Yes, marriage, death, and strictly-drawn sexual persuasions all get their comeuppance here, and brilliantly so under the helming of student director Rommel Tolentino. In fact, I would bet my lottery winnings right now—if I had any—that this young man will become a force to be reckoned with in the legitimate theater scene within the next decade.
His exuberant, seamless re-imagining of "Titanic" into a comedy with high-kicking dance numbers is a highlight of the theatrical season, one that I would have paid to see more than once. (Admission was free.) And I 'm not alone.
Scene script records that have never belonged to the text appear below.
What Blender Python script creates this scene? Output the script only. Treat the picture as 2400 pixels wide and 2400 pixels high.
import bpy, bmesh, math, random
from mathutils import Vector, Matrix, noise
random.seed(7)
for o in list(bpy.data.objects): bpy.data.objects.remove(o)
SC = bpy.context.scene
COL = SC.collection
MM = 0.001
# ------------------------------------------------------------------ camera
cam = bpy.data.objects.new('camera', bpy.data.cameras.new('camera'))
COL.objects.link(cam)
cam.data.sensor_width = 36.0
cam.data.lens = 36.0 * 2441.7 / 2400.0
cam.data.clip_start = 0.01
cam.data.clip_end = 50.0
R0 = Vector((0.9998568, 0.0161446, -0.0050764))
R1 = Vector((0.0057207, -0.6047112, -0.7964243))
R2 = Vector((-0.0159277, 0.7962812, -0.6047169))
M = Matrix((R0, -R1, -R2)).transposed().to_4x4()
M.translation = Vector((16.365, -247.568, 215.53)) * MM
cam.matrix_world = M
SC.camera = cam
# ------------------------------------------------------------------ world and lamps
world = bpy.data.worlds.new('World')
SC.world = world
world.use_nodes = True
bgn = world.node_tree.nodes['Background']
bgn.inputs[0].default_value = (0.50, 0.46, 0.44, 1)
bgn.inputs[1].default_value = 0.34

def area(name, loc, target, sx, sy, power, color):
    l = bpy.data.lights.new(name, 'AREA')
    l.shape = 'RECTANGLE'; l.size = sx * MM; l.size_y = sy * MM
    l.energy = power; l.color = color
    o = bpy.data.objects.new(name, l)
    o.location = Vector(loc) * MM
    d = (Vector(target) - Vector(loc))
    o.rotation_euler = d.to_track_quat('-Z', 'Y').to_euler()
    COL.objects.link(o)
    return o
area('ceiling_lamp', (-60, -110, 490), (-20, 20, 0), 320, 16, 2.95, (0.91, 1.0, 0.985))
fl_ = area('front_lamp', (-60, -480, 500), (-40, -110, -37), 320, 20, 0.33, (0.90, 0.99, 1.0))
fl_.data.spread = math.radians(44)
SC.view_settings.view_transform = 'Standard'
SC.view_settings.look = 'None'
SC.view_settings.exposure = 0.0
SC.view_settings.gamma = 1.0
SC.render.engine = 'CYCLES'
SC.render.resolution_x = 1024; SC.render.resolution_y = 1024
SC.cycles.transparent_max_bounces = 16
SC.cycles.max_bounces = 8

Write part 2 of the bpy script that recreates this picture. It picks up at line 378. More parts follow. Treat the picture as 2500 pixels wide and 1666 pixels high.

A writer for New York Magazine raved to me about this production's continued resonance for him while another scribe for Show People exclaimed this production was superior to the current "Three Penny Opera" in every manner possible.
The near-unanimous hooting, shock and laughter of the audience additionally confirmed this production's success.
Rising to the talents of Tolentino and the superb choreographer Mabel Gomez were actors Greer Samuels and Julie Tran.
Samuels took the secondary role of Sailor and transformed it into a lead with his bravura dancing, comic timing, lithe, muscular body, and putty face which he can transform from a petulant seducer's to a put-on nerd's with the snap of the fingers.
Tran's Lidia, with her multiple identities and crazed lecherous pursuits, constantly persuaded that the criminally inane was feasible. With grace and a solid stage presence, whether she was molting from her privates or tying up her brother to deflower him, she enraptured. This was a breakout performance.
Equally fine were the vivid Mia Stephenson and dignified Alexander Mulzac as the libidinous parents, the ingenuous Al Patrick Jo as the put-upon Teddy, plus the lively supporting cast and dancers.
Clearly, this presentation along with The City College's Theatre Department's inventive production of "Cabaret" last season are proof that something's going awfully right at New York City's public universities.